INDIANAPOLIS — Indiana press entities are challenging the legality of a new state law that prohibits individuals from standing within 25 feet of a police investigation.
On Friday, the Indiana Broadcasters Association, the Indiana Professional Chapter of the Society of Professional Journalists, and the Reporters Committee for Freedom of the Press, as well as local press entities, filed a lawsuit in Indianapolis federal court against Indiana Attorney General Todd Rokita, Marion County Prosecutor Ryan Mears and Marion County Sheriff Kerry Forestal surrounding the implementation of House Bill 1186, a law that went into effect in July.
The local press entities also involved in Friday’s lawsuit include:
- The Indianapolis Star
- Nexstar Media Inc., which owns and operates WTTV and WXIN in Indianapolis, WTWO and WAWV in Terre Haute, WANE in Fort Wayne, and WEHT and WTVW in Evansville
- Scripps Media, Inc. who owns and operates WRTV in Indianapolis
- TEGNA Inc., which operates WTHR in Indianapolis.
According to previous reports, HB 1186 makes it illegal for people to encroach on a police investigation, giving police a 25-foot buffer during an investigation. The lawsuit states that it can be a Class C misdemeanor to “knowingly or intentionally approach within 25 feet of a law enforcement officer lawfully engaged in the execution of the law enforcement’s duties after the law enforcement officer has ordered the person to stop.”
The plaintiffs claim in the lawsuit, filed in the United States District Court for the Southern District of Indiana Indianapolis division, that HB 1186 authorizes law enforcement to prevent journalists from reporting on a diversity of events in a variety of locations. The plaintiffs said the act does not provide any exceptions where 25 feet may be too far for journalists to document newsworthy activity.
“The provision has grave implications for the ability of members of the news media… to exercise their First Amendment rights,” the complaint stated. “By criminalizing peaceful, nonobstructive newsgathering on matters of public importance, (HB 1186) violates the First Amendment both on its face and as applied to the plaintiffs. The act grants law enforcement officers limitless, standardless discretion to prevent journalists from approaching near enough to document the way officers perform their duties in public places.”
In the complaint, the plaintiffs bring forward examples from the coverage of the protests after George Floyd was killed in May 2020. Officials said that particular reporting “required close contact with members of law enforcement and often relied on videos or photographs captured within 25 feet of officers performing their official duties.”
Proximity is also “essential” in other contexts, the complaint reads, including at crime scenes, and in press conferences and interviews hosted by law enforcement. The plaintiffs argue that compliance with the law throughout the state is “not practically possible” for reporters, who “cannot reliably determine whether they are within 25 feet of a particular officer.”

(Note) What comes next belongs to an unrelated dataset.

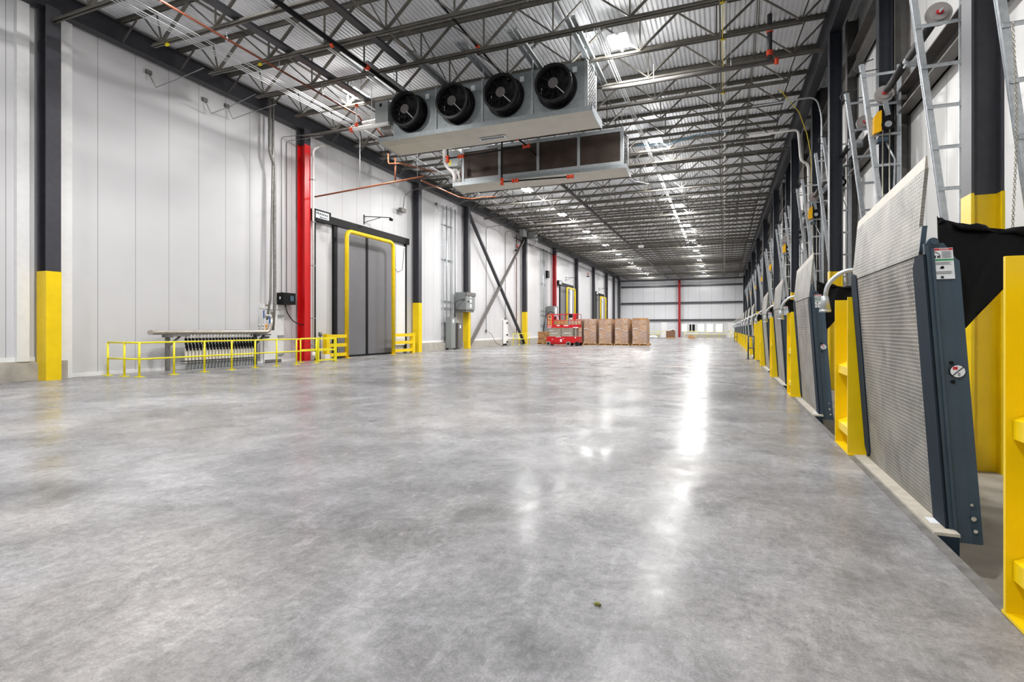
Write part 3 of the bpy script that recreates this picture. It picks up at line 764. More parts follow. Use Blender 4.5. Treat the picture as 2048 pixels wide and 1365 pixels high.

“Whenever a journalist receives an order to withdraw while documenting law enforcement activity from a distance less than 25 feet, that journalist is put to a choice between committing a crime or forgoing reporting,” the complaint reads. “For visual journalists, 25 feet is often too far to obtain a clear line of sight to newsworthy events, especially at tumultuous public events like protests. That distance is also too great to reliably capture audio of those events.”
The complaint claims that HB 1186 is vague, a violation of the 14th Amendment of the United States Constitution. The plaintiffs state the act could authorize, and potentially encourage “arbitrary and discriminatory enforcement” and it fails to provide notice that will enable people to understand what conduct it prohibits.
The plaintiffs said they also believe the act violates the First Amendment of the Constitution, which protect “the gathering and dissemination of information of government officials performing their duties in public,” according to rulings in previous cases listed in the lawsuit.
The complaint stresses that people have a legal right to be in a public location to watch and listen to what is going on around them, if it does not interfere with law enforcement’s performance of their duties. Ultimately, the plaintiffs believe the act is a “content-based restriction on newsgathering designed to prevent members of the press and public from exercising the right to document policing.”
“Plaintiffs ask this court to issue a declaration that the act violates the constitution and an injunction against its enforcement by the defendants,” the complaint stated.
As of Friday afternoon, no responses have been filed by Rokita, Mears and Forestal in this lawsuit. This story will be updated if responses by the defendants are provided.